I'm not actually sure what that phrase means. I always thought, when I was younger, that it meant accepting and working with nature's changes instead of trying to use clothing and make-up and surgical enhancements to defy nature. In other words, aging without objection. But then, when I was working on my book about Rick Springfield, I noted that a number of reporters made comments about Rick being the poster child for aging gracefully and such, and he didn't appear to be aging AT ALL.
I can't honestly claim to have given it much thought, but it did leave me uncertain as to what people might mean by that phrase. I must admit that I still don't know, but today I got a taste of something that might have been a hint.
As I've mentioned here recently, I became a sort-of-grandmother a couple of months ago.
This afternoon, I had the opportunity to sit on the edge of a pool and feed my grandson for the first time while his mother swam with her younger siblings. Back in the day, she got up at 6:00 every morning for swim-team practice, but today she couldn't remember the last time she'd been in the water. Her first dive was hesitant.

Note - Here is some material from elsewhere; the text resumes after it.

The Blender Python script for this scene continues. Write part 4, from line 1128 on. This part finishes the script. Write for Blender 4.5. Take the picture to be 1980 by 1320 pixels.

I'm a water disciple myself, but I couldn't have been more content than I was sitting on the deck with that child in my arms and watching my not-so-kids kids play together.
I remember seeing older people doing things like that when I was young, and kind of assuming that they were beyond swimming and splashing and all that. Not so, it turns out--I'd swim every day if time and space allowed. But then, I'd hold that baby while he slept every day, too, if he weren't 200 miles away. Maybe it's all about new dimensions. The great thing about aging, it begins to seem to me, is that the new joys we discover are more numerous and more significant than those that fall away.